─── Source data

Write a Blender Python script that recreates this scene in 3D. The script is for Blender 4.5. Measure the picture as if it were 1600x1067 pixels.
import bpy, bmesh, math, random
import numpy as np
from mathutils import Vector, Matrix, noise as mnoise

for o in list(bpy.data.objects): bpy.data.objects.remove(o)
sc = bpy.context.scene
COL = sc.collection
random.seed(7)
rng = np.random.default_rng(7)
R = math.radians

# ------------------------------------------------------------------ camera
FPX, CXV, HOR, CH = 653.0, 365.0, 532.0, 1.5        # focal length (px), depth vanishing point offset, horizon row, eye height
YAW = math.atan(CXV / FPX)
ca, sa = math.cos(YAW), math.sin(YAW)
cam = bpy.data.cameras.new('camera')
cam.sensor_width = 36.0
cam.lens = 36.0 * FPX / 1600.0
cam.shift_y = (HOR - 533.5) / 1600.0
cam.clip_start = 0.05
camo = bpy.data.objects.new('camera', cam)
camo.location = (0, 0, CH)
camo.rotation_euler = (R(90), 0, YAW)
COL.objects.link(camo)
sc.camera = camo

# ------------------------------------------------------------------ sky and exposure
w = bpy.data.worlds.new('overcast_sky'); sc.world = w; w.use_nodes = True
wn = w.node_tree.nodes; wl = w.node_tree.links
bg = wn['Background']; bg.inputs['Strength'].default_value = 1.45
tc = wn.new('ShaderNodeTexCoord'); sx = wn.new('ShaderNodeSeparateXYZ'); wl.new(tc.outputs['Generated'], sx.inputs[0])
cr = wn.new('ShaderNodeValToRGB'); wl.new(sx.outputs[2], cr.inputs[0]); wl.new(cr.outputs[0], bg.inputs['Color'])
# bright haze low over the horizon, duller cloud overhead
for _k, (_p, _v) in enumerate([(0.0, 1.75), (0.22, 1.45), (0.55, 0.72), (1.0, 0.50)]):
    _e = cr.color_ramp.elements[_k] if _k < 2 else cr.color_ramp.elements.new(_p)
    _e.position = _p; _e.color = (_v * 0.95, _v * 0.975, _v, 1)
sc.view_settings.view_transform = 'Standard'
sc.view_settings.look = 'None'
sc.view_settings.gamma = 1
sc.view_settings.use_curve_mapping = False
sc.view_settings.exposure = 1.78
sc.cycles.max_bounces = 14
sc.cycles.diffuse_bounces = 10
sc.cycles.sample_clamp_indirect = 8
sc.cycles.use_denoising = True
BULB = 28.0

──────

## [Required work]
Recite the full listing above exactly.

## [Response]
Write a Blender Python script that recreates this scene in 3D. The script is for Blender 4.5. Measure the picture as if it were 1600x1067 pixels.
import bpy, bmesh, math, random
import numpy as np
from mathutils import Vector, Matrix, noise as mnoise

for o in list(bpy.data.objects): bpy.data.objects.remove(o)
sc = bpy.context.scene
COL = sc.collection
random.seed(7)
rng = np.random.default_rng(7)
R = math.radians

# ------------------------------------------------------------------ camera
FPX, CXV, HOR, CH = 653.0, 365.0, 532.0, 1.5        # focal length (px), depth vanishing point offset, horizon row, eye height
YAW = math.atan(CXV / FPX)
ca, sa = math.cos(YAW), math.sin(YAW)
cam = bpy.data.cameras.new('camera')
cam.sensor_width = 36.0
cam.lens = 36.0 * FPX / 1600.0
cam.shift_y = (HOR - 533.5) / 1600.0
cam.clip_start = 0.05
camo = bpy.data.objects.new('camera', cam)
camo.location = (0, 0, CH)
camo.rotation_euler = (R(90), 0, YAW)
COL.objects.link(camo)
sc.camera = camo

# ------------------------------------------------------------------ sky and exposure
w = bpy.data.worlds.new('overcast_sky'); sc.world = w; w.use_nodes = True
wn = w.node_tree.nodes; wl = w.node_tree.links
bg = wn['Background']; bg.inputs['Strength'].default_value = 1.45
tc = wn.new('ShaderNodeTexCoord'); sx = wn.new('ShaderNodeSeparateXYZ'); wl.new(tc.outputs['Generated'], sx.inputs[0])
cr = wn.new('ShaderNodeValToRGB'); wl.new(sx.outputs[2], cr.inputs[0]); wl.new(cr.outputs[0], bg.inputs['Color'])
# bright haze low over the horizon, duller cloud overhead
for _k, (_p, _v) in enumerate([(0.0, 1.75), (0.22, 1.45), (0.55, 0.72), (1.0, 0.50)]):
    _e = cr.color_ramp.elements[_k] if _k < 2 else cr.color_ramp.elements.new(_p)
    _e.position = _p; _e.color = (_v * 0.95, _v * 0.975, _v, 1)
sc.view_settings.view_transform = 'Standard'
sc.view_settings.look = 'None'
sc.view_settings.gamma = 1
sc.view_settings.use_curve_mapping = False
sc.view_settings.exposure = 1.78
sc.cycles.max_bounces = 14
sc.cycles.diffuse_bounces = 10
sc.cycles.sample_clamp_indirect = 8
sc.cycles.use_denoising = True
BULB = 28.0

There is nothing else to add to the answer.